Il ritorno coatto alla Casa di Lavoro ha cancellato il suo faticoso percorso di reinserimento (lavoro, compagna, autonomia), la vera prova, per Antonucci, di guarigione e reinserimento sociale:
“Avevo ripreso in mano la mia vita… tutto questo svanito nel nulla per la decisione di un magistrato di Sorveglianza… [che mi ha] riproponendomi soltanto la realtà repressiva carceraria, anzi quella delle case lavoro è ben peggio”.
La denuncia di Del Grande trova tragica conferma nella ricerca della Società della Ragione (“Un ossimoro da cancellare”, Menabò 2024).
Il paradosso è evidente: si continua a restare chiusi in cella, senza programmi, senza lavoro, senza prospettive.
A sentire i racconti degli stessi internati, il lavoro non solo è assente: è inesistente. Nulla, o quasi nulla, viene proposto.

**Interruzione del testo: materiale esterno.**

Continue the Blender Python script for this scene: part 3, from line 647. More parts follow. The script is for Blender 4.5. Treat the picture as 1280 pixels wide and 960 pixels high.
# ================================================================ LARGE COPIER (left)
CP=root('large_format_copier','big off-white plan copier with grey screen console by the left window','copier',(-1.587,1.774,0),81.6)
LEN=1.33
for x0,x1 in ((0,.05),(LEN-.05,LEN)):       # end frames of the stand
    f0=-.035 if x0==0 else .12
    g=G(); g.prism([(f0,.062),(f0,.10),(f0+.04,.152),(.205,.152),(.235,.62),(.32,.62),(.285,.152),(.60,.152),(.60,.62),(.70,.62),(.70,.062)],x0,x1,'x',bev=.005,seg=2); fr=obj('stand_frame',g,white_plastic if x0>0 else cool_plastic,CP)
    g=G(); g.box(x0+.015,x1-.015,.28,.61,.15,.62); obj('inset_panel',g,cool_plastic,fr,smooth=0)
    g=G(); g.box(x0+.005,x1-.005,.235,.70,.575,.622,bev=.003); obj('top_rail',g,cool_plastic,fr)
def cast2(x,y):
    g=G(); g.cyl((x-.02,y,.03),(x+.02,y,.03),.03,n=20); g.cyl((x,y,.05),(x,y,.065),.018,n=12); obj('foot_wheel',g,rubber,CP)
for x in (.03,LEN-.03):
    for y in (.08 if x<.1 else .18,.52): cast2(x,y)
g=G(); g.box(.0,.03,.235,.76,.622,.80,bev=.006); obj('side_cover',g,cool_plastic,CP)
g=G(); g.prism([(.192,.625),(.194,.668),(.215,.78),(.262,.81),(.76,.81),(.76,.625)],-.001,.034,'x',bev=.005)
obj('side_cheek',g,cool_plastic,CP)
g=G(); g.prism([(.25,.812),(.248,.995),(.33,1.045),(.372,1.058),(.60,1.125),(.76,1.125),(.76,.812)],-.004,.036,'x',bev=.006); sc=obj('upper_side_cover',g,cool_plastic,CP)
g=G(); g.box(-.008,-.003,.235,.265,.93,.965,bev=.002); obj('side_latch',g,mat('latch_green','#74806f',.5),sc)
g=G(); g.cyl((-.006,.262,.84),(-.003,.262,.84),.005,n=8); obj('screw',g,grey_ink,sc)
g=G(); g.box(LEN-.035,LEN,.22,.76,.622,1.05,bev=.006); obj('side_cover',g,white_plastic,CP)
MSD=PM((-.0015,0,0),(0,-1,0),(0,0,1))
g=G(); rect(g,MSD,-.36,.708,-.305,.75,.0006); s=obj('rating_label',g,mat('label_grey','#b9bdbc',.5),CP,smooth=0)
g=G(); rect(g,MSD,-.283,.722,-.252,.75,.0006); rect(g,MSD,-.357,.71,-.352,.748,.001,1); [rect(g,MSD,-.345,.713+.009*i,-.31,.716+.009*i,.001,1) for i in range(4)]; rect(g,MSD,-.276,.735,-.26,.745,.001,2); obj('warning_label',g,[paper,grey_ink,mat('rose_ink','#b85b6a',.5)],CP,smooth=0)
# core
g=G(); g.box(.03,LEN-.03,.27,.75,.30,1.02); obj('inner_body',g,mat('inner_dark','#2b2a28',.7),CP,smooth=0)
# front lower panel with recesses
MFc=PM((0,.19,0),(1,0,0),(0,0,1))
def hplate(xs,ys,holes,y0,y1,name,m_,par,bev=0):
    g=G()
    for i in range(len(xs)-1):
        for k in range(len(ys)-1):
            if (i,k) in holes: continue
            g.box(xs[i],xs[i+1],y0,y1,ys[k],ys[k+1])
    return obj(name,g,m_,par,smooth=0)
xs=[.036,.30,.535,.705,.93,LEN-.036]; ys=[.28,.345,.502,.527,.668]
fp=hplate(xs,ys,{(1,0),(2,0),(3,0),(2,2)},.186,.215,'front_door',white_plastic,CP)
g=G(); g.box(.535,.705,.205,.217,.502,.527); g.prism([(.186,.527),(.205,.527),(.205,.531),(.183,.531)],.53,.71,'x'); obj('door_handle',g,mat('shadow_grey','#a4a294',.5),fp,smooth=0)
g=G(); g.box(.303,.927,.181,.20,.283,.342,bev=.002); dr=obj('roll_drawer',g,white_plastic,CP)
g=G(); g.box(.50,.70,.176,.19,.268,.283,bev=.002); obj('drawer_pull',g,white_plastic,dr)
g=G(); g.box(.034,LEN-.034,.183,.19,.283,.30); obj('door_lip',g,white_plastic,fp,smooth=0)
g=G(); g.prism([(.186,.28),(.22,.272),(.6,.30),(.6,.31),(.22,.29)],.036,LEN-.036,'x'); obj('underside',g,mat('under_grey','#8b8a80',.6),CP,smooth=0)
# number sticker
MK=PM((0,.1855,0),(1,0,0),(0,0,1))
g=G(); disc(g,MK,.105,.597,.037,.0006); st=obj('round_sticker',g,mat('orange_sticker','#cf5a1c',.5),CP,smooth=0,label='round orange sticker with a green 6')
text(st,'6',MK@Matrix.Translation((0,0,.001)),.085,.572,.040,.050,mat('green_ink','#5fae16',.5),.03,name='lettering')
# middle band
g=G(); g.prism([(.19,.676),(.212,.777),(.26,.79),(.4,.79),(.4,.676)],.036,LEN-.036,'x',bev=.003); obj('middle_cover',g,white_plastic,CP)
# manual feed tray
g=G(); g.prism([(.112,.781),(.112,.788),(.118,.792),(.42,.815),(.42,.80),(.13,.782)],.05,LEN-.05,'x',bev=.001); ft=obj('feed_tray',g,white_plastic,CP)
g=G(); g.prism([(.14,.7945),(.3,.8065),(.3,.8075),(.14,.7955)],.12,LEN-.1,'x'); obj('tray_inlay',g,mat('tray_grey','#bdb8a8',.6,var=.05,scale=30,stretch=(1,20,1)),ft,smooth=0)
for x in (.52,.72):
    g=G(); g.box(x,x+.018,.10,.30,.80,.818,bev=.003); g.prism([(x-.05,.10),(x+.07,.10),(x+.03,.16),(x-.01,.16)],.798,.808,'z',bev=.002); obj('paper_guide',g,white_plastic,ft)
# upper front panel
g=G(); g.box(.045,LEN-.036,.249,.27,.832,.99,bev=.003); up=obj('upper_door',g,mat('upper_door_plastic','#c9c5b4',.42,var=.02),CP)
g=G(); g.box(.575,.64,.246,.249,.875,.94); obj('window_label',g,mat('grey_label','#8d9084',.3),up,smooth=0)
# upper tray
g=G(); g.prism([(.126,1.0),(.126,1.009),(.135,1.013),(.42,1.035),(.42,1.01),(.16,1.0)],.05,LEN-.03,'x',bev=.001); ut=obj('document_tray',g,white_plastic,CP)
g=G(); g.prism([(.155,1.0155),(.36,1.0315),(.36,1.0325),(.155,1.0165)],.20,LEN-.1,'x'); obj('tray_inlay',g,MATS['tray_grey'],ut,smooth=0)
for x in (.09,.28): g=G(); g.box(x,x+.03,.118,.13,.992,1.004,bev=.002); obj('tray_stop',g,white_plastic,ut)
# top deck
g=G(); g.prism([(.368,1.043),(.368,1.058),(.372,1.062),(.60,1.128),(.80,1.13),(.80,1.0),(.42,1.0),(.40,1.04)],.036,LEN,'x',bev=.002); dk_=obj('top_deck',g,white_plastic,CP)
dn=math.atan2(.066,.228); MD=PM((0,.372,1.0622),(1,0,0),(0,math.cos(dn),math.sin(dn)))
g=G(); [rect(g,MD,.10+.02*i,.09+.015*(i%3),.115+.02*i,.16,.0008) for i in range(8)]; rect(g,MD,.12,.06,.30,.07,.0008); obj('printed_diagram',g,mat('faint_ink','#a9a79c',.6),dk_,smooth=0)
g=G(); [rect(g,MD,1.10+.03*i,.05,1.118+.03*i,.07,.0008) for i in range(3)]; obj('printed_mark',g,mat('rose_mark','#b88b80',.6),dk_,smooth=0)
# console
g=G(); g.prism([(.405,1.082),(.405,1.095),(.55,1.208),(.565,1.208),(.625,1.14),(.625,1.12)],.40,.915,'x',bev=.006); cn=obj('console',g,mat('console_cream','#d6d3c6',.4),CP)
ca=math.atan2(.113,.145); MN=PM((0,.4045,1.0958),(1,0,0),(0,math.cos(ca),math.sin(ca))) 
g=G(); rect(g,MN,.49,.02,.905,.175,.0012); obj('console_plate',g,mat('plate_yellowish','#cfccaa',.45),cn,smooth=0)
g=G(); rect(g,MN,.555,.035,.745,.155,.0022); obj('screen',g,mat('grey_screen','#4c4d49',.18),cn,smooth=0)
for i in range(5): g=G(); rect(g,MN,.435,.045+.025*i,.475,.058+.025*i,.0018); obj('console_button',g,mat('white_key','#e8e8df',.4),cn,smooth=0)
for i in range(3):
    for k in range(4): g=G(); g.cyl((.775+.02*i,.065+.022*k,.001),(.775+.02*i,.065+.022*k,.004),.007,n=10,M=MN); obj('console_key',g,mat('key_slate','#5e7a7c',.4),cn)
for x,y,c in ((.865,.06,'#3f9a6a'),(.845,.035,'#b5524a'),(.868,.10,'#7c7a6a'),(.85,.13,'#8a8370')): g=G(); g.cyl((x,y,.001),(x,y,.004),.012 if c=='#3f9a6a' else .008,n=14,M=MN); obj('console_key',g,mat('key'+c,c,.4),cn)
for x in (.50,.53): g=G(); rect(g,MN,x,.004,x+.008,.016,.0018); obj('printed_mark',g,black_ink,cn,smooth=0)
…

La misura di sicurezza si svuota del suo senso originario – prevenire, rieducare – e diventa pura afflizione.
Questo sistema in cui l’etichetta prevale sul fatto e sul percorso rieducativo è l’antitesi della dignità umana.
La vicenda si allinea perfettamente alla critica radicale che ha portato alla stesura della CRPD e alle denunce del CPT:
CEDU (Art. 3 e 5): L’assenza di cura efficace e la detenzione indefinita sono la negazione della dignità e configurano un trattamento degradante. La detenzione, basata su una pericolosità che il sistema non rimuove, mette in discussione la legittimità della privazione della libertà.
CRPD (Inclusione e Autonomia): La detenzione coatta e la perdita del lavoro sono la negazione del diritto all’autonomia e all’inclusione sociale (Art. 19).
Conclusione: Il caso Del Grande è la dimostrazione che il sistema delle misure di sicurezza è ancora un apparato di coercizione e abbandono, ben lontano dal dialogo e dal rispetto di Giorgio Antonucci. La sua fuga è la disperata richiesta di un internato di essere riconosciuto come cittadino con diritto alla libertà, alla cura autentica e alla dignità, principi che sono stati negati dalle stesse istituzioni che avrebbero dovuto riabilitarlo.